In what may be of more interest to the AI community at large, the court found that ROSS’s intermediate copying of the works to train its AI model was not fair use. Still, Bibas was careful to note “that only non-generative AI is before [him].” Bibas found that the first and fourth factors — transformativeness and the impact of copying on the market — favored Reuters and tipped the overall balance of the four factors to support summary judgment of no fair use.

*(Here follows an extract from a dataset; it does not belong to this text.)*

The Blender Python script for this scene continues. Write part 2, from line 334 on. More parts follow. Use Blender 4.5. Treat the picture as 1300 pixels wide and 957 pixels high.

ROSS’s use was “undoubtedly commercial,” so the court focused its factor one analysis on whether ROSS’s copying of Westlaw’s headnotes was transformative. Informed by the decision in Andy Warhol Foundation for the Visual Arts, Inc. v. Goldsmith, Bibas held that ROSS’s use was not transformative because of the competitive nature of the use. Importantly, the court rejected ROSS’s “intermediate copying” defense. The decision distinguished this case from the intermediate copying cases SegaSony and Google v. Oracle, where courts upheld intermediate copying as fair use, because the subject of the copying here was editorial, not functional — like software code — in nature and did not need to be copied to achieve ROSS’s new purpose.

Factor two weighed in ROSS’s favor because the headnotes were “far from the most creative works” because of their factual nature. The court noted that this factor “has rarely played a significant role in the determination of a fair use dispute.”

Factor three weighed in ROSS’s favor because ROSS’s output to an end user does not include Westlaw’s headnotes. Informed by Authors Guild v. Google, Inc., Bibas analyzed the amount and substantiality of what was made accessible to the public rather than focusing on what was used in making a copy.

Where the fair use analysis turned in Reuters’s favor is factor four, characterized as “undoubtedly the single most important element of fair use.” Bibas considered the likely market effect of ROSS’s copying, including both existing and potential derivative markets. In 2023, the court left this factor for the jury out of concern over what best serves the public interest. But now, the court has found that ROSS’s product posed a direct threat to the market for Westlaw and future AI-training data license opportunities, and thus, factor four favors Reuters.